バララに嫉妬するマニィは女と言うだけでマスクの心の愛を持っていることに気づかず、戦うデュエリストになりたがる。お姫様になれない…。
というか、自分がチアサーの姫様だということをマニィは断髪で捨てちゃってますし。そこで愛されることより戦うことを選んじゃうマニィの不器用さは若さなんだろうなあ。



自他ともにお姫様であることを期待されて振舞うアイーダ・スルガン姫様だが、さて「ベルリの姫」ではいられるかな?

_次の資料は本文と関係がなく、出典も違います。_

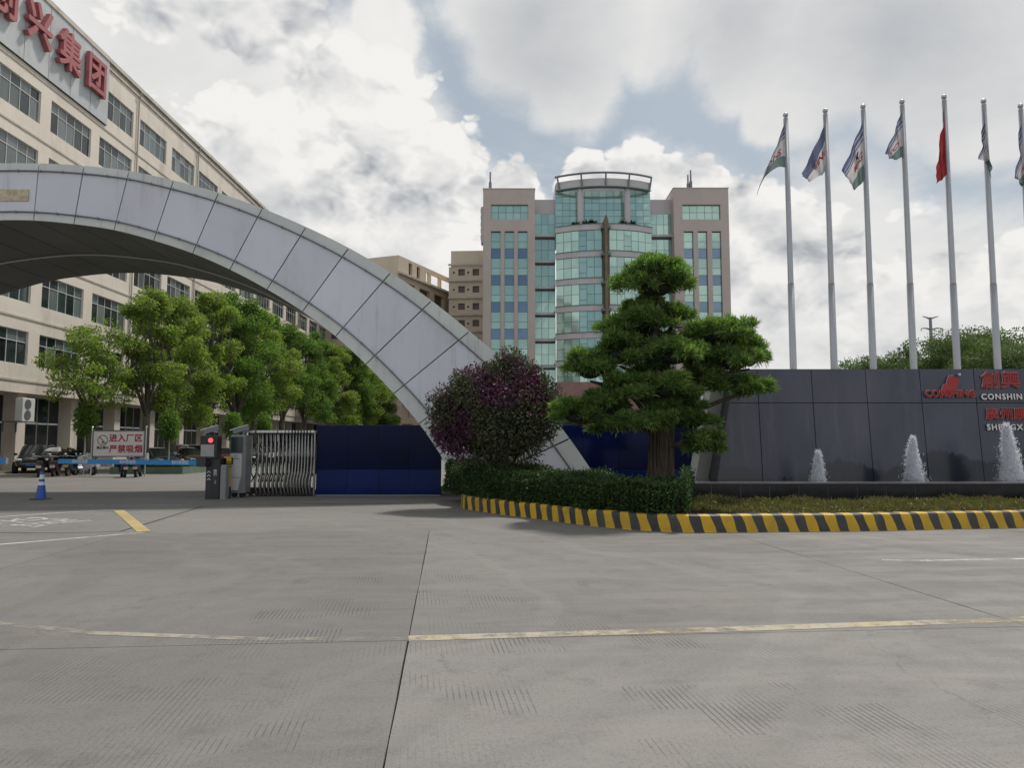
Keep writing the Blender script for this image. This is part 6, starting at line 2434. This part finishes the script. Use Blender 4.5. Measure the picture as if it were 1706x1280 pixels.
M_ypl = mat('yellow_number_plate', (0.55, 0.42, 0.08), rough=0.5)
M_wpl = mat('pale_number_plate', (0.55, 0.55, 0.52), rough=0.5)
P_mag = mat('dark_purple_plastic', (0.04, 0.012, 0.035), rough=0.3)
P_wsc = mat('white_scooter_plastic', (0.58, 0.58, 0.58), rough=0.35)
M_box = M_sblk
for px, py, deg, bm, pm_, lab in ((66, 795, 118, M_sblk, M_wpl, 'black scooter with a pale number plate right behind the blue cone'), (92, 794, 112, P_mag, M_wpl, 'dark purple scooter between the cone and the white fairing scooter'),
                                  (118, 793, 105, M_sblk, M_ypl, 'black scooter with a yellow number plate under the barrier arm end'), (140, 792, 160, P_wsc, M_wpl, 'scooter with a white fairing in front of the planter corner'),
                                  (205, 795.5, 124, M_sblk, M_wpl, 'black motorbike scooter in front of the no smoking board'), (230, 795, 106, M_sblk, M_wpl, 'black scooter under the right corner of the no smoking board')):
    s = make_scooter(lab, bm, pm_)
    g0 = G(px, py)
    s.location = g0
    if px > 180:
        s.scale = (.9, .9, .88)
    s.rotation_euler = (0, 0, math.radians(deg))
# shrubs along the factory wall by the black car
for px, Y, lab in ((118, 44.5, 'small bushy shrub right of the black sport utility car'), (142, 44.0, 'small shrub at the foot of the leftmost street tree')):
    X = (px - 853) / FPX * Y
    g_ = rng_of(px)
    sp = thing('shrub', lab, 'shrub', (X, Y, 0), group='small shrubs by the planter')
    n = 1500
    v = unit(g_.normal(size=(n, 3))) * (g_.random((n, 1)) ** .4)
    quads_mesh('leaves', leaf_quads(v * [.7, .6, .6] + [0, 0, .85], g_.normal(size=(n, 3)), .16, .06, g_), leafmat('brownish_shrub_leaf', [(0.03, .04, .02), (.06, .05, .03), (.05, .03, .02)]), sp)
    mb = MB()
    mb.tube([(0, 0, 0), (.02, 0, .8)], [.05, .03], 6)
    link('stem', mb.mesh('stem', M_twig), sp)

# brown earth strip along the factory foot
mb = MB()
a_, b_ = G(-60, 789), G(120, 788)
mb.loft([[(a_.x - 3, a_.y, 0), (b_.x, b_.y, 0), (b_.x - 2.0, b_.y + 4.4, 0), (a_.x - 3, b_.y + 4.4, 0)], [(a_.x - 3, a_.y + .1, .05), (b_.x - .1, b_.y + .1, .05), (b_.x - 2.0, b_.y + 4.4, .06), (a_.x - 3, b_.y + 4.4, .06)]])
mb.build('earth_strip', mat('brown_earth', (0.13, 0.095, 0.06), (0.09, 0.08, 0.045), 1.5, rough=0.95, bump=.3), kind='structure')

少女革命ウテナみたいだと、ラライヤ・アクパールが髪をほどいてアンシーエンドということもあるんだが。
ベルリ・ゼナムは鳳暁生よりは善良だろうけど。どうなんでしょうね。でも、火の鳥望郷編みたいに倫理の価値観の届かない世界の果てまで宇宙をっていうルートもあるわけで、どうなんでしょうねー。

男の人は多分 頼もしい役を演じて
女の子に見破られてる こぼれてしまう真実


覗いた横顔が 実は照れくさそうにはにかむ その表情が愛しくて
男の人は多分 思いっきり嘘をついて女の子に愛を伝える
心を隠しきれずに


ハニー・カム / 坂本真綾

ハニー・カム

ハニー・カム

ここで坂本夫人を上げるのが僕の90年代脳なんですよ。